Many survey participants said that uncertainty about the tax code and fiscal issues had a negative impact on their companies, consumer confidence and the business environment in general. Others identified more conventional business factors – such as limited capital, talent shortage, and volatile material and component prices – as contributing factors to the current trend of decline.

“Middle market manufacturers and distributors are approaching 2013 cautiously after a rough end to 2012,” said Karen Kurek, national manufacturing and distribution practice leader for McGladrey. “The results of this year-end survey make clear that these companies remain vulnerable to the volatility and uncertainty that have come to define the post-recession marketplace. While it is still possible that last year’s impasse will have a negative impact on both industries through the beginning of the year, the tax deal reached in early January may help restore confidence and spur investment in innovation; specifically related to the R&D tax credit renewal.“ 

While most executives expect some upward movement in key metrics such as net revenue and domestic sales, the percentage of executives expecting increases – and the size of their projected increases – across all key performance indicators tracked by the survey are down significantly. These include:

  • Less Than Half Now Expect To Add Employees – While  67 percent of respondents reported that they expected to add employees in the spring of 2012, that figure dropped to 41 percent by the end of the year. The percentage of participants expecting a decrease in workforce also rose significantly, from 11 percent in the spring to 21 percent at the end of the year.
  • Dramatic Decline In Net Income Projections For The Next 12 Months – After respondents predicted an average increase in net income of 13.1 percent in the spring of 2012, the end-of-year projection dropped to an average of +1.3 percent.
  • Significant Drop In Average Projected Increase In U.S. Sales – The  average projected change in U.S. sales fell from +8 percent in the spring 2012 to +2.5 percent at the end of the year. While less severe, the average projected change in non-U.S. sales also fell from +7.2 percent in the spring to +5.7 percent at year’s end.

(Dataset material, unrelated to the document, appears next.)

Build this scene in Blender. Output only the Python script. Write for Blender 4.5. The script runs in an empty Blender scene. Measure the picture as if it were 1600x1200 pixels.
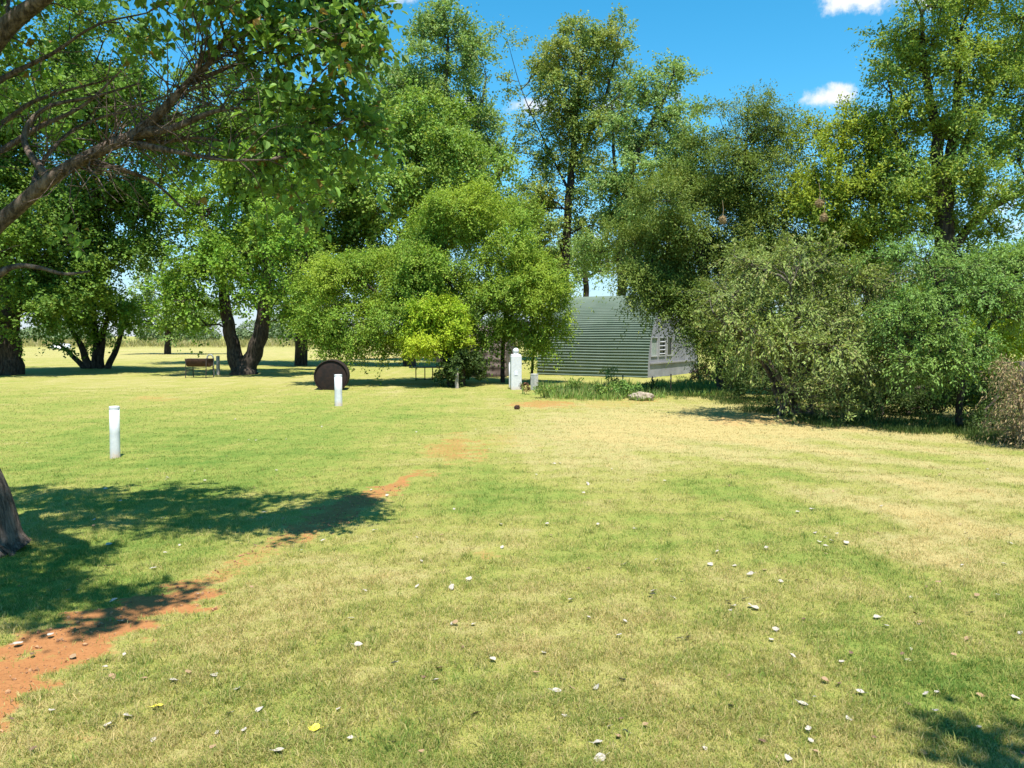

Not surprisingly, one trend remains consistent with previous Monitor reports: Manufacturing and distribution executives are often more pessimistic about issues that extend beyond their company walls than they are about their own companies.

The McGladrey Manufacturing and Distribution Monitor surveys industry leaders to assess the current state of the industry and to determine what steps CEOs, CFOs and other executives are taking to grow their businesses and stay competitive. All data is collected online in response to invitations from McGladrey and from partnering associations and chambers of commerce across the United States.